Here are some records; return them all exactly.
** Start of Given records **
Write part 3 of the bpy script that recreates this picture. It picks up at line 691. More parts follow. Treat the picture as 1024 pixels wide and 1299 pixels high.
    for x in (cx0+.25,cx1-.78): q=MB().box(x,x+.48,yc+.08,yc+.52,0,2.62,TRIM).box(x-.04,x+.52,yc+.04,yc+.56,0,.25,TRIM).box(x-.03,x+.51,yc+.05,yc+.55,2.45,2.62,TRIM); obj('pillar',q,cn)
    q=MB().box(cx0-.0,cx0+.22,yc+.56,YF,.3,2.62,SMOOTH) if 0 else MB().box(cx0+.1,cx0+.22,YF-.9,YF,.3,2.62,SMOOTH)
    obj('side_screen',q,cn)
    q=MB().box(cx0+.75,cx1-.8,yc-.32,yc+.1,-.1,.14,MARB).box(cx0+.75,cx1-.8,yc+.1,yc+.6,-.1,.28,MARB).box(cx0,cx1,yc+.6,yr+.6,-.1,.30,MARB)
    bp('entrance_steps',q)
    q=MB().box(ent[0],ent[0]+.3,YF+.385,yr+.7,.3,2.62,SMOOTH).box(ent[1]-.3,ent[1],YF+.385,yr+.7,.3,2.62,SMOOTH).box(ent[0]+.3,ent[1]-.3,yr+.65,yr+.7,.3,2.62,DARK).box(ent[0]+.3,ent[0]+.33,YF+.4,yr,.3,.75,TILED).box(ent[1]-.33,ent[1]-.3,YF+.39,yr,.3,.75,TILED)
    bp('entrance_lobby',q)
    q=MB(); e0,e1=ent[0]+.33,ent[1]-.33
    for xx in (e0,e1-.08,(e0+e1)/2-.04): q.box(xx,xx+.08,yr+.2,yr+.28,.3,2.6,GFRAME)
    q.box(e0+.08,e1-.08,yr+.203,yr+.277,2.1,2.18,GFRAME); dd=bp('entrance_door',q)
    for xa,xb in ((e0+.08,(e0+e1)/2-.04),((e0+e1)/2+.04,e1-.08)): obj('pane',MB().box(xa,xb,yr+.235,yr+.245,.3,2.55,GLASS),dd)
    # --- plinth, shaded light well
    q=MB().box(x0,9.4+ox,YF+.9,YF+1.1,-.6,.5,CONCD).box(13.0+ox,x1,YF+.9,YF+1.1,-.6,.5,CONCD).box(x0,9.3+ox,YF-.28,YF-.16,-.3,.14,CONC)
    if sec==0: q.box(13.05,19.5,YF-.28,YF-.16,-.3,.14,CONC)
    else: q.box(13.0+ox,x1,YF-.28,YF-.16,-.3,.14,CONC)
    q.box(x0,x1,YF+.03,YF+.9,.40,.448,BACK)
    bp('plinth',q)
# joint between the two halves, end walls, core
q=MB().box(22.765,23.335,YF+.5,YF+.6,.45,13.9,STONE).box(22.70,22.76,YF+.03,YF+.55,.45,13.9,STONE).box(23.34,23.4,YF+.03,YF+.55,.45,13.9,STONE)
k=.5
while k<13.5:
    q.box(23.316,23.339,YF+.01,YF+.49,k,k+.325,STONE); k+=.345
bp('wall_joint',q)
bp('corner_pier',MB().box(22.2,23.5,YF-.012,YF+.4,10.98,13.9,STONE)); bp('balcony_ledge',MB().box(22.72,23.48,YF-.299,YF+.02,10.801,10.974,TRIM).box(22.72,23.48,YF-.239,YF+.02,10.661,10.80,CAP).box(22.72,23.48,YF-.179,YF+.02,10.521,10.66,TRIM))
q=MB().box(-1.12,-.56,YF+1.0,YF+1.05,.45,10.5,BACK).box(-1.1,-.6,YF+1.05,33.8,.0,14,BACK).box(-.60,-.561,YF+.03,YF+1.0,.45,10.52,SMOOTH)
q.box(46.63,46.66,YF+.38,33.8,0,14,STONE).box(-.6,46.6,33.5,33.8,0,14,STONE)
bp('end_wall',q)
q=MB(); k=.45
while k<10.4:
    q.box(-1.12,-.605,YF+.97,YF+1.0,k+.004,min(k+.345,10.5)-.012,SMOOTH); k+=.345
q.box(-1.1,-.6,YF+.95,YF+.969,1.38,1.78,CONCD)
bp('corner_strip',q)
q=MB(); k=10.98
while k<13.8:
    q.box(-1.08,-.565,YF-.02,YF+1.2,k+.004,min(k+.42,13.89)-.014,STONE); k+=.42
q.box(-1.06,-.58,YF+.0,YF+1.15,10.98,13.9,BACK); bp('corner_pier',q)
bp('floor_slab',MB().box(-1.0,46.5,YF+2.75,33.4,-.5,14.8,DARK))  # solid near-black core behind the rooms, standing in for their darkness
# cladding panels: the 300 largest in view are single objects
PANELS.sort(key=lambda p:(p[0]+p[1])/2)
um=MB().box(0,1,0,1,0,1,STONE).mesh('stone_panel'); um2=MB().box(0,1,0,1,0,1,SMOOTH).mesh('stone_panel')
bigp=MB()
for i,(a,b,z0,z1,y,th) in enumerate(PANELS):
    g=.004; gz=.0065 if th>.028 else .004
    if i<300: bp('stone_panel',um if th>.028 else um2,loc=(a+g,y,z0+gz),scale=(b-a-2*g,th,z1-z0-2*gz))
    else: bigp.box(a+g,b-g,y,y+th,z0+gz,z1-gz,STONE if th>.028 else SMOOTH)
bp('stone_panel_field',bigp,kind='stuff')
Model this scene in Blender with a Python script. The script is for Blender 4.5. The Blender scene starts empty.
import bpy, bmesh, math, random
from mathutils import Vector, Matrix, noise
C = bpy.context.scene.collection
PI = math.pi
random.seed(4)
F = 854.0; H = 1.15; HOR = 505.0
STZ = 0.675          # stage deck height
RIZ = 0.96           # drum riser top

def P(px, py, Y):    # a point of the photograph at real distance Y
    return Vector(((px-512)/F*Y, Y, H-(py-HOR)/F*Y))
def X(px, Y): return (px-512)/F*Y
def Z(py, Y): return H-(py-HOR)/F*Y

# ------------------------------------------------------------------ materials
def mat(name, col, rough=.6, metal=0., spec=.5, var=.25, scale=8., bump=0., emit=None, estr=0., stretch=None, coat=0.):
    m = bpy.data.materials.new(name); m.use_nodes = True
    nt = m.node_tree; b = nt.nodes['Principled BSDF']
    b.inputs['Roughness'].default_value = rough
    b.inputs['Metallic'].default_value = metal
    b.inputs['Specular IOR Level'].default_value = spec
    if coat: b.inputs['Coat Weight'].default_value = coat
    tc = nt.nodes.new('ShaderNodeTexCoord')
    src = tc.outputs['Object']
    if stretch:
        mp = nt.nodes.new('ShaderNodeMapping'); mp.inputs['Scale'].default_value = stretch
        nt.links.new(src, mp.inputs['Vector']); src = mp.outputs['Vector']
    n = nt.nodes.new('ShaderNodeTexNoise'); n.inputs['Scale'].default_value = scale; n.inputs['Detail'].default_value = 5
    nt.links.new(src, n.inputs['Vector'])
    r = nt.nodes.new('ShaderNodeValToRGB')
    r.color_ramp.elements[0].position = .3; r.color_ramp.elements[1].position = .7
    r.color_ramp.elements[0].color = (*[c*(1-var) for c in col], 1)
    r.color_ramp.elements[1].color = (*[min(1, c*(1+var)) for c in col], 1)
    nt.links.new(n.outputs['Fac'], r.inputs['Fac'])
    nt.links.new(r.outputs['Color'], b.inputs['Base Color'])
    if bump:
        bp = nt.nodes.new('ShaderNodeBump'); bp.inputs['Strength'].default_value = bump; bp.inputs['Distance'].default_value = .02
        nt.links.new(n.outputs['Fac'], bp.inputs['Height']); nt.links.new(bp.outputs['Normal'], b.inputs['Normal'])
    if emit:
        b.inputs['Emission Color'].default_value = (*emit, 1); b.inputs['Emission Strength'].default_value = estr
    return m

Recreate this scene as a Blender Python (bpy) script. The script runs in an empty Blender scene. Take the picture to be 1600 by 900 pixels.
** End of Given records **
Full answer
Write part 3 of the bpy script that recreates this picture. It picks up at line 691. More parts follow. Treat the picture as 1024 pixels wide and 1299 pixels high.
    for x in (cx0+.25,cx1-.78): q=MB().box(x,x+.48,yc+.08,yc+.52,0,2.62,TRIM).box(x-.04,x+.52,yc+.04,yc+.56,0,.25,TRIM).box(x-.03,x+.51,yc+.05,yc+.55,2.45,2.62,TRIM); obj('pillar',q,cn)
    q=MB().box(cx0-.0,cx0+.22,yc+.56,YF,.3,2.62,SMOOTH) if 0 else MB().box(cx0+.1,cx0+.22,YF-.9,YF,.3,2.62,SMOOTH)
    obj('side_screen',q,cn)
    q=MB().box(cx0+.75,cx1-.8,yc-.32,yc+.1,-.1,.14,MARB).box(cx0+.75,cx1-.8,yc+.1,yc+.6,-.1,.28,MARB).box(cx0,cx1,yc+.6,yr+.6,-.1,.30,MARB)
    bp('entrance_steps',q)
    q=MB().box(ent[0],ent[0]+.3,YF+.385,yr+.7,.3,2.62,SMOOTH).box(ent[1]-.3,ent[1],YF+.385,yr+.7,.3,2.62,SMOOTH).box(ent[0]+.3,ent[1]-.3,yr+.65,yr+.7,.3,2.62,DARK).box(ent[0]+.3,ent[0]+.33,YF+.4,yr,.3,.75,TILED).box(ent[1]-.33,ent[1]-.3,YF+.39,yr,.3,.75,TILED)
    bp('entrance_lobby',q)
    q=MB(); e0,e1=ent[0]+.33,ent[1]-.33
    for xx in (e0,e1-.08,(e0+e1)/2-.04): q.box(xx,xx+.08,yr+.2,yr+.28,.3,2.6,GFRAME)
    q.box(e0+.08,e1-.08,yr+.203,yr+.277,2.1,2.18,GFRAME); dd=bp('entrance_door',q)
    for xa,xb in ((e0+.08,(e0+e1)/2-.04),((e0+e1)/2+.04,e1-.08)): obj('pane',MB().box(xa,xb,yr+.235,yr+.245,.3,2.55,GLASS),dd)
    # --- plinth, shaded light well
    q=MB().box(x0,9.4+ox,YF+.9,YF+1.1,-.6,.5,CONCD).box(13.0+ox,x1,YF+.9,YF+1.1,-.6,.5,CONCD).box(x0,9.3+ox,YF-.28,YF-.16,-.3,.14,CONC)
    if sec==0: q.box(13.05,19.5,YF-.28,YF-.16,-.3,.14,CONC)
    else: q.box(13.0+ox,x1,YF-.28,YF-.16,-.3,.14,CONC)
    q.box(x0,x1,YF+.03,YF+.9,.40,.448,BACK)
    bp('plinth',q)
# joint between the two halves, end walls, core
q=MB().box(22.765,23.335,YF+.5,YF+.6,.45,13.9,STONE).box(22.70,22.76,YF+.03,YF+.55,.45,13.9,STONE).box(23.34,23.4,YF+.03,YF+.55,.45,13.9,STONE)
k=.5
while k<13.5:
    q.box(23.316,23.339,YF+.01,YF+.49,k,k+.325,STONE); k+=.345
bp('wall_joint',q)
bp('corner_pier',MB().box(22.2,23.5,YF-.012,YF+.4,10.98,13.9,STONE)); bp('balcony_ledge',MB().box(22.72,23.48,YF-.299,YF+.02,10.801,10.974,TRIM).box(22.72,23.48,YF-.239,YF+.02,10.661,10.80,CAP).box(22.72,23.48,YF-.179,YF+.02,10.521,10.66,TRIM))
q=MB().box(-1.12,-.56,YF+1.0,YF+1.05,.45,10.5,BACK).box(-1.1,-.6,YF+1.05,33.8,.0,14,BACK).box(-.60,-.561,YF+.03,YF+1.0,.45,10.52,SMOOTH)
q.box(46.63,46.66,YF+.38,33.8,0,14,STONE).box(-.6,46.6,33.5,33.8,0,14,STONE)
bp('end_wall',q)
q=MB(); k=.45
while k<10.4:
    q.box(-1.12,-.605,YF+.97,YF+1.0,k+.004,min(k+.345,10.5)-.012,SMOOTH); k+=.345
q.box(-1.1,-.6,YF+.95,YF+.969,1.38,1.78,CONCD)
bp('corner_strip',q)
q=MB(); k=10.98
while k<13.8:
    q.box(-1.08,-.565,YF-.02,YF+1.2,k+.004,min(k+.42,13.89)-.014,STONE); k+=.42
q.box(-1.06,-.58,YF+.0,YF+1.15,10.98,13.9,BACK); bp('corner_pier',q)
bp('floor_slab',MB().box(-1.0,46.5,YF+2.75,33.4,-.5,14.8,DARK))  # solid near-black core behind the rooms, standing in for their darkness
# cladding panels: the 300 largest in view are single objects
PANELS.sort(key=lambda p:(p[0]+p[1])/2)
um=MB().box(0,1,0,1,0,1,STONE).mesh('stone_panel'); um2=MB().box(0,1,0,1,0,1,SMOOTH).mesh('stone_panel')
bigp=MB()
for i,(a,b,z0,z1,y,th) in enumerate(PANELS):
    g=.004; gz=.0065 if th>.028 else .004
    if i<300: bp('stone_panel',um if th>.028 else um2,loc=(a+g,y,z0+gz),scale=(b-a-2*g,th,z1-z0-2*gz))
    else: bigp.box(a+g,b-g,y,y+th,z0+gz,z1-gz,STONE if th>.028 else SMOOTH)
bp('stone_panel_field',bigp,kind='stuff')
Model this scene in Blender with a Python script. The script is for Blender 4.5. The Blender scene starts empty.
import bpy, bmesh, math, random
from mathutils import Vector, Matrix, noise
C = bpy.context.scene.collection
PI = math.pi
random.seed(4)
F = 854.0; H = 1.15; HOR = 505.0
STZ = 0.675          # stage deck height
RIZ = 0.96           # drum riser top

def P(px, py, Y):    # a point of the photograph at real distance Y
    return Vector(((px-512)/F*Y, Y, H-(py-HOR)/F*Y))
def X(px, Y): return (px-512)/F*Y
def Z(py, Y): return H-(py-HOR)/F*Y

# ------------------------------------------------------------------ materials
def mat(name, col, rough=.6, metal=0., spec=.5, var=.25, scale=8., bump=0., emit=None, estr=0., stretch=None, coat=0.):
    m = bpy.data.materials.new(name); m.use_nodes = True
    nt = m.node_tree; b = nt.nodes['Principled BSDF']
    b.inputs['Roughness'].default_value = rough
    b.inputs['Metallic'].default_value = metal
    b.inputs['Specular IOR Level'].default_value = spec
    if coat: b.inputs['Coat Weight'].default_value = coat
    tc = nt.nodes.new('ShaderNodeTexCoord')
    src = tc.outputs['Object']
    if stretch:
        mp = nt.nodes.new('ShaderNodeMapping'); mp.inputs['Scale'].default_value = stretch
        nt.links.new(src, mp.inputs['Vector']); src = mp.outputs['Vector']
    n = nt.nodes.new('ShaderNodeTexNoise'); n.inputs['Scale'].default_value = scale; n.inputs['Detail'].default_value = 5
    nt.links.new(src, n.inputs['Vector'])
    r = nt.nodes.new('ShaderNodeValToRGB')
    r.color_ramp.elements[0].position = .3; r.color_ramp.elements[1].position = .7
    r.color_ramp.elements[0].color = (*[c*(1-var) for c in col], 1)
    r.color_ramp.elements[1].color = (*[min(1, c*(1+var)) for c in col], 1)
    nt.links.new(n.outputs['Fac'], r.inputs['Fac'])
    nt.links.new(r.outputs['Color'], b.inputs['Base Color'])
    if bump:
        bp = nt.nodes.new('ShaderNodeBump'); bp.inputs['Strength'].default_value = bump; bp.inputs['Distance'].default_value = .02
        nt.links.new(n.outputs['Fac'], bp.inputs['Height']); nt.links.new(bp.outputs['Normal'], b.inputs['Normal'])
    if emit:
        b.inputs['Emission Color'].default_value = (*emit, 1); b.inputs['Emission Strength'].default_value = estr
    return m

Recreate this scene as a Blender Python (bpy) script. The script runs in an empty Blender scene. Take the picture to be 1600 by 900 pixels.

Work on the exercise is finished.